I believe that it's a scandal for different reasons than politicians believe it's a scandal. It's an absolutely legitimate scandal, for reasons that have to do with preservation of records, and the thwarting of the Freedom of Information Act, and bypassing the Federal Records Act. It's a rightful scandal.

In your past experience uncovering government secrets, do exciting revelations show up in FOIA-ed materials when officials least expect it?
Oh yeah! That happened a couple months ago with the CIA. They gave me a letter addressed to Senators Diane Feinstein and her Republican counterpart in the Senate Intelligence Committee, essentially apologizing over the alleged hack of Senate computers while the Senate was working on its torture report. I read the letter, and I thought, OK, it's a letter that [CIA Director John Brennan] wrote apologizing.

But it turned out to be a bigger story?
It was only after I did some reporting around that letter that I found out that the letter was never sent. Brennan apologized, but he didn't make admissions about how the CIA did spy on the Senate, which he articulated in the letter, and the letter itself was never ever sent.
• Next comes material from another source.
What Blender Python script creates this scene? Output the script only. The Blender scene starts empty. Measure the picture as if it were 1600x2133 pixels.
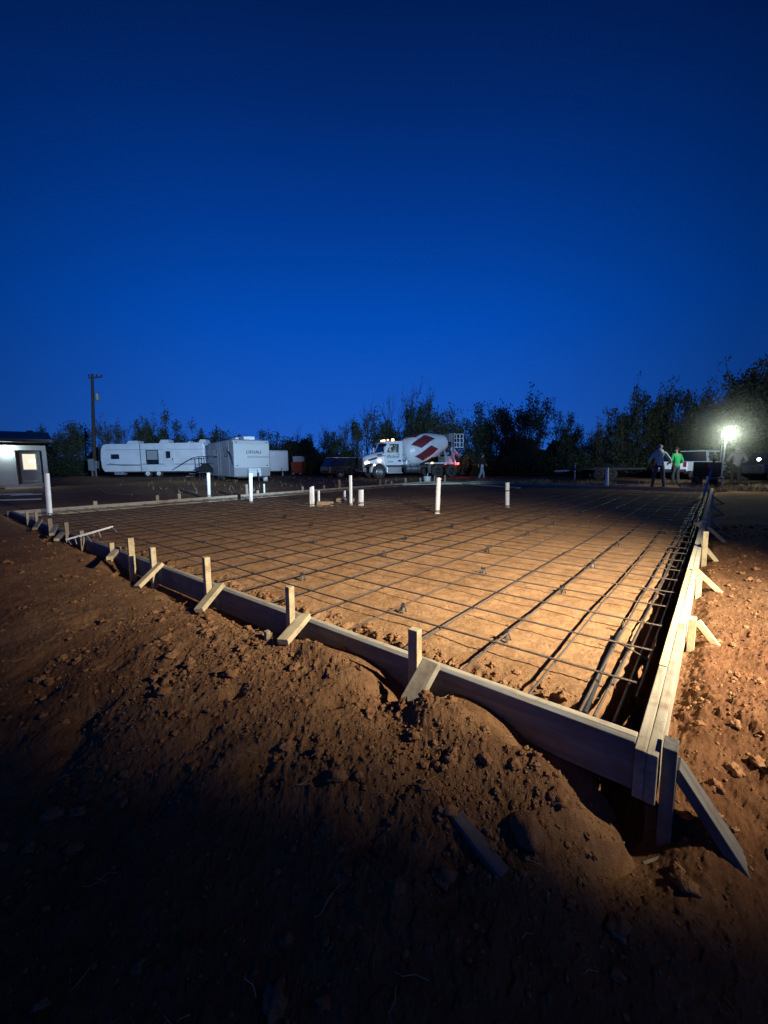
import bpy, bmesh, math, random
import numpy as np
from mathutils import Vector, Matrix, Euler

R = math.radians
random.seed(7)
rng = np.random.default_rng(7)
scene = bpy.context.scene
COL = scene.collection

# ------------------------------------------------------------------ frame of reference
# world: camera stands over the origin looking along +Y; z = 0 is the top edge of the form boards.
# pad: u runs along the near form from the near corner, v along the right hand form.
TH, CX, CY = 0.690454, 0.93855, 1.40060
PA, PB = 12.81, 18.15                     # pad size (u, v), metres
FPX, PITCH, ROLL, CAMH = 840.19, 0.1196152, -0.0089535, 1.05
ST, CT = math.sin(TH), math.cos(TH)
UD, VD = Vector((-CT, ST, 0)), Vector((ST, CT, 0))


def P(u, v, z=0.0):
    return Vector((CX - CT * u + ST * v, CY + ST * u + CT * v, z))


def uv_of(x, y):
    dx, dy = x - CX, y - CY
    return -CT * dx + ST * dy, ST * dx + CT * dy


def ray(px, py):
    X, Y = (px - 800) / FPX, (py - 1066.5) / FPX
    cr, sr = math.cos(ROLL), math.sin(ROLL)
    X, Y = X * cr + Y * sr, -X * sr + Y * cr
    c, s = math.cos(PITCH), math.sin(PITCH)
    return Vector((X, c - Y * s, -s - Y * c))


def un(px, py, z=0.0):
    d = ray(px, py)
    t = (z - CAMH) / d.z
    return Vector((d.x * t, d.y * t, z))


def atd(px, py, depth):
    d = ray(px, py)
    t = depth / d.y
    return Vector((d.x * t, depth, CAMH + d.z * t))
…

Crazy! But if something like that never comes out, is it still worth caring about?
The most important aspect of her emails that anyone should be paying attention to is the fact that we don't have answers as to why she was using a private email account, and avoiding the Federal Records Act—which is a law—and why the State Department failed to respond to legitimate requests from journalists under the Freedom of Information Act for her emails years before this scandal was ever revealed.

Do we really know nothing about that?
She changes her story time and time and time again. These are things that anyone should care about when it comes to an elected official. My takeaway is that the rules, for some reason, did not apply to Hillary Clinton, as they would have applied to anyone in the federal government. It's also a failure on the part of the State Department, which did not reign her in.